My mom says that in authoring formal works, it's a good idea to structure sentences so that they don't end in prepositions primarily because one does not know just how nit-picky or anal the professor grading the paper might be. One could argue all year about the rightness or wrongness of ending sentences with prepositions, but in the end, little matters other than the opinion of the person holding the red pen or its digital equivalent. What's more important: being technically correct or getting the grade? Again, this goes back to a philosophy held but certainly not invented by me, which is that the secret of success in  college/university is to discover what each professor wants to hear or read  and to tell it to him or her as many times, in as many different ways as is humanly possible for any given student.  In the course of telling the professor what it is he or she wants to hear, it is probably wise to assume until one is told otherwise by said professor that the professor is of the "do not end sentences with prepositions" school of thought.

A good practice is to read papers of one's classmates after they have been submitted, graded, and handed back, particularly if one has reason to believe that the professor himself/herself has actually looked at the papers. (Some professors are lazier than others and hand over all grading to grad assistants, while others will at least personally look at term's major writing assignment.)   Some actually do the entire process of themselves grading the major writing assignment for the course. God knows they have enough time. Most of them teach only three classes per term, and they need to be published something like once per job in order to receive tenure.  

Encourage this practice of passing around and reading each others' paper  under the  guise that what your classmates have to say is of any importance whatsoever.  Nothing, of course, could be further from the truth unless you have a highly gifted classmate, in which case you should already have determined such to be the case, have already arranged study sessions with said classmate, and have already picked the person's brain practically free of gray matter.  Instead, the purpose of reading classmates' papers is to read the comments written by the grader, who is, in a perfect world, the professor. Read every little seemingly insignificant snarky comment, not to gloat -- though  doing so can be entertaining -- but to learn from the mistakes of your classmates. Most of these mistakes are ones you would not make, but just the same, if  reading twenty papers can help you to avoid the use of a pet peeve of the professor, it is time well spent.  This is where you will discover whether or not the professor has a  "preposition at the end of a sentence" fetish.  Don't trust your memory. Write it down in your handbook of information about professors and their eccentricities.

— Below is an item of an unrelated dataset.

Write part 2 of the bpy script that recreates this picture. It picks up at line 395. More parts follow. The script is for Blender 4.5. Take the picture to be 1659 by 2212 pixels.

Right now I'm midway through four different blogs. I hope to finish at least two tomorrow, although at the rate I'm going in terms of getting any sleep tonight, it may be at least noon before I make it out of bed.   Regardless of sleep issues, I'll commit to finishing at least one of the pending blogs. One of them pertains to the reason my father pays such close attention to the writings that I "publish" though the Internet. It will, perhaps,  make him seem slightly less maniacal than he would seem without the explanation.

On a thoroughly unrelated topic, Judge Alex tweeted an anecdote concerning his daughter who is, I think, roughly twenty-four years of age. The judge's daughter was walking down a street carrying a pizza when she noticed a person who appeared to be in need of sustenance, so she offered him a slice of her pizza, which he took.  It was a small gesture, but a very kind one. Most of us, when we consider the matter carefully, have more than we really need.  Sharing hurts us little, yet may benefit someone else a great deal.   

Inasmuch as ye have done it unto the least of these my brethren, ye have done it unto me. 
Matthew 25:40 KJV


  1. Personally, for casual writing, I try to ignore that "not ending sentences with a preposition" rule. I think a lot of times, when it's obvious a writer is following that rule, it makes their writing seem archaic and affected. But for formal writing, it's probably best to avoid ending sentences with a preposition whenever possible.

    Judge Alex's daughter sounds like a kind soul. More people should be that nice.

    I have a Mac and I like it, though mine is starting to show its age at 4 years old… On the other hand, when I used PCs, they usually died within two years.

  2. On ending a sentence with a preposition, I believe it was Winston Churchill who said (I'm paraphrasing) "That is something up with which I shall not put."

  3. Kudos to the late great prime minister.

  4. Macs last and last. My computer guru (who is not a Mac-man) despairs of me when I just add a new OS. He keeps saying to just buy a new one. Coming from a mend-and -make do background this is hard for me to do. Bought my daughter her MacBook for university. Glad you are going to have this rite of passage too.